Notre devoir de mémoire est aussi de reconnaître les services rendus par cette « armée des ombres », que Joseph Kessel a célébrée dans son livre : « Jamais la France n'a fait guerre plus haute et plus belle que celle des caves où s'impriment ses journaux libres, des terrains nocturnes et des criques secrètes où elle reçoit ses amis libres et d'où partent ses enfants libres, des cellules de tortures où malgré les tenailles, les épingles rougies au feu et les os broyés, des Français meurent en hommes libres. »

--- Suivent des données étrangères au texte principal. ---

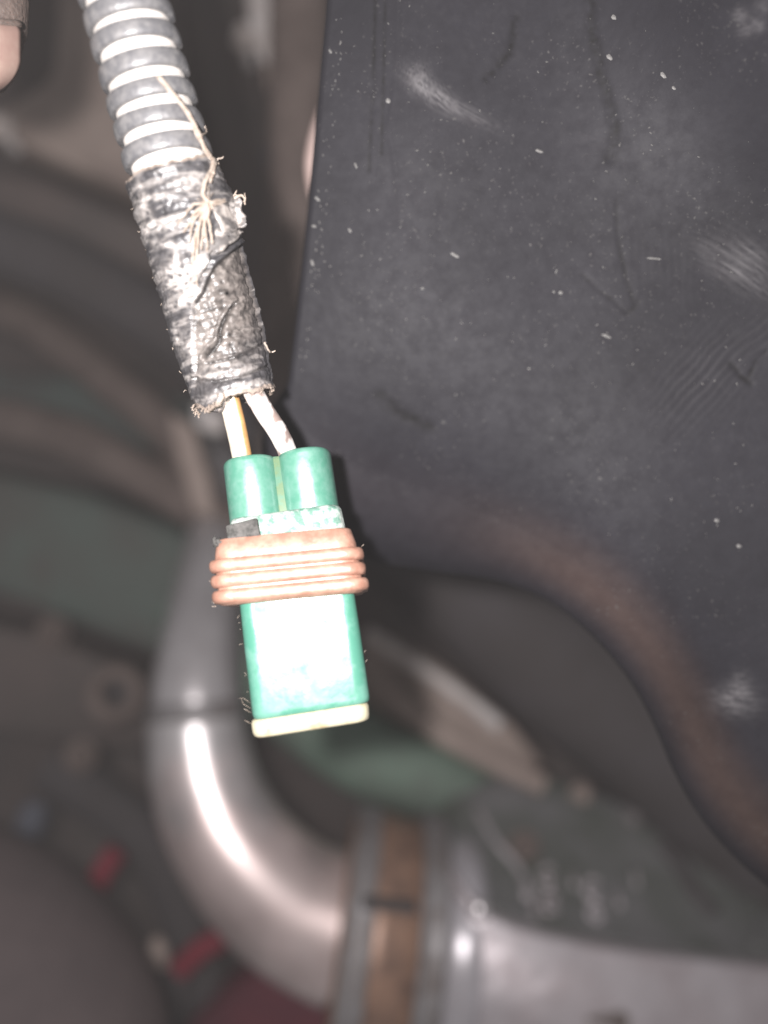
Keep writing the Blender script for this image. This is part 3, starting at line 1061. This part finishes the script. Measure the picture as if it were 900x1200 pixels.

À l'instar de Jean Moulin, sont morts en « hommes libres » 20 000 résistants des Forces françaises de l'intérieur tués au combat, 30 000 autres fusillés, et plus de 60 000 déportés dans les camps. L'exemple du courage et du civisme de ces combattants de la liberté est un élément fondateur de la mémoire nationale. Leur sacrifice, librement consenti, permit à la France de siéger à la table des vainqueurs le 8 mai 1945, et à l'Europe de se construire. Il est donc impératif que le message qu'ils nous ont légué soit conservé et transmis, et qu'il reste vivant : il y va des valeurs républicaines.

En instaurant une journée nationale de la Résistance chaque 27 mai, cette proposition de loi permettra de leur rendre un hommage solennel et elle sera l'occasion, auprès des jeunes générations, dans chaque collège de France, d'organiser des actions, de réfléchir aux valeurs de la Résistance et à l'action du Conseil national de la Résistance. Car l'esprit de la Résistance c'est aussi la confiance en l'avenir : c'est un message d'espoir qui est légué à la jeunesse.

Par conséquent, les députés du groupe radical, républicain démocrate et progressiste la voteront.